1 Timothy 4:8 For physical training is of some value, but godliness has value for all things, holding promise for both the present life and the life to come.
New International Version (NIV) Copyright © 1973, 1978, 1984 by International Bible Society.

Friday, April 17, 2009

To Live Like Paul, to Live for Christ

Last night at our Bible study in the Gospel of Mark, we were discussing Jesus' statements in 9:34-37 (among the rest of the passage); the subject at hand went through my mind much of the night.
"And He summoned the crowd with His disciples, and said to them, 'If anyone wishes to come after Me, he must deny himself, and take up his cross and follow Me. For whoever wishes to save his life will lose it, but whoever loses his life for My sake and the gospel's will save it. For what does it profit a man to gain the whole world, and forfeit his soul? For what will a man give in exchange for his soul?'" At the end of it, Lauren, one of the younger participants in the class, read one of Paul's quotes from Philippians 3, which knit perfectly with our study.
"But whatever things were gain to me, those things I have counted as loss for the sake of Christ. More than that, I count all things to be loss in view of the surpassing value of knowing Christ Jesus my Lord, for whom I have suffered the loss of all things, and count them but rubbish so that I may gain Christ, and may be found in Him, not having a righteousness of my own derived from the Law, but that which is through faith in Christ, the righteousness which comes from God on the basis of faith, that I may know Him and the power of His resurrection and the fellowship of His sufferings, being conformed to His death; in order that I may attain to the resurrection from the dead. Not that I have already obtained it or have already become perfect, but I press on so that I may lay hold of that for which also I was laid hold of by Christ Jesus.
Brethren, I do not regard myself as having laid hold of it yet; but one thing I do: forgetting what lies behind and reaching forward to what lies ahead, I press on toward the goal for the prize of the upward call of God in Christ Jesus. Let us therefore, as many as are perfect, have this attitude; and if in anything you have a different attitude, God will reveal that also to you; however, let us keep living by that same standard to which we have attained.
Brethren, join in following my example, and observe those who walk according to the pattern you have in us. For many walk, of whom I often told you, and now tell you even weeping, that they are enemies of the cross of Christ, whose end is destruction, whose god is their appetite, and whose glory is in their shame, who set their minds on earthly things.
For our citizenship is in heaven, from which also we eagerly wait for a Savior, the Lord Jesus Christ; who will transform the body of our humble state into conformity with the body of His glory, by the exertion of the power that He has even to subject all things to Himself.

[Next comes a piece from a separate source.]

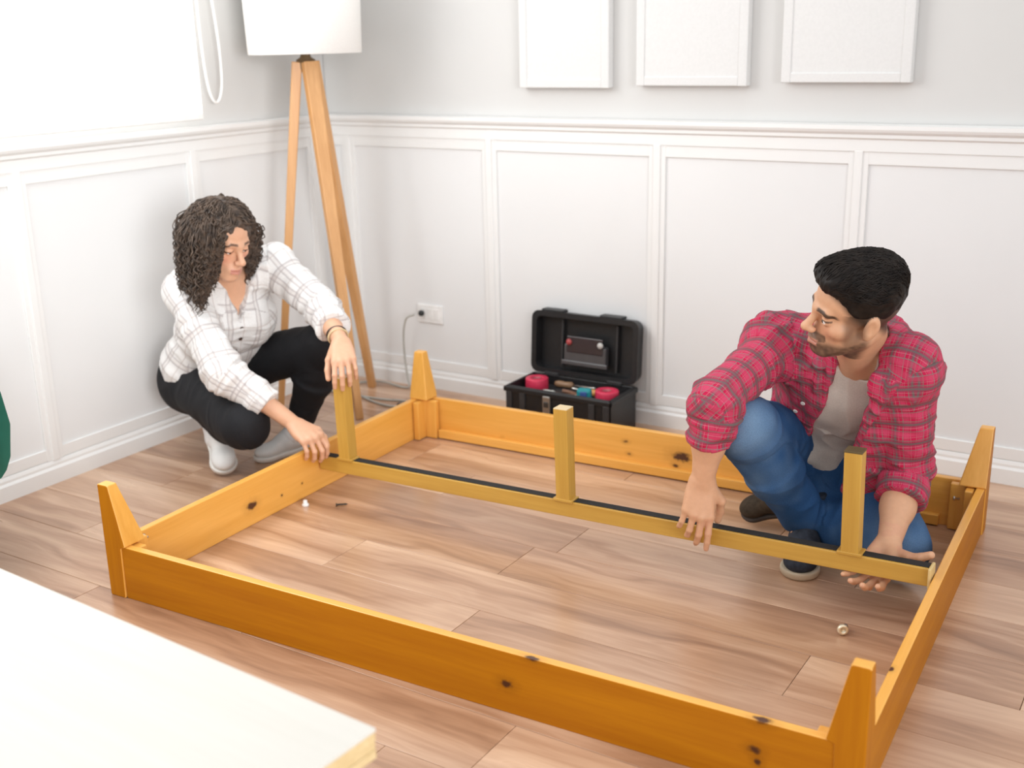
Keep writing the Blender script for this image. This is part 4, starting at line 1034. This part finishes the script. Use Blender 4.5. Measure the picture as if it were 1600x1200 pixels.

The difference is clear to anyone who has lived long as an unbeliever before coming to Christ. Perhaps the biggest difference is what one dreams of doing with one's life as an unbeliever and as a Christian. Maybe the difference also could be attributed to having been an unbeliever in the younger years, when the dreams are more optimistic and perhaps unrealistic. Still, the unbeliever clings to this life, and as he comes to know Christ, as he gains by increments a hope, an understanding, of the future delight of heaven, he releases his grip on the things of this life, which pale in comparison.
The difference is understandable. For the unbeliever, he will experience nothing better than what he has in this life, and it just makes sense to make the most of it until he has a future hope. You can see that the world is trying to make their earthly experience as heavenly as possible, as if there were any way around the idea that it all will come to an end. For the believer, however, this world is far fuller of trouble and trial and dirt than the future that he realizes is waiting for him, and the best that he experiences here, that which used to be so alluring, grows increasingly meaningless.
Paul knew perhaps best of all humanity what he was living for as a believer; many agree that Paul speaks of himself when in 2 Corinthians 12, he discusses someone who had an experience of being taken up to the "third heaven." Paul lived his life as though understanding just how great his heavenly reward might be. He held nothing back in his service to Christ; he didn't seek to preserve his life, or to pursue worthless and temporal things. It was obvious that whatever he had seen in his heavenly experience, it motivated him to the point that earth and its trappings, and all the learning and acclaim he had so diligently earned in the Sanhedrin, had lost its luster. He now considered it refuse in comparison to knowing Christ.
So in the night, when I was pondering this lesson, I thought of various questions to apply to my life, some of which are convicting to me...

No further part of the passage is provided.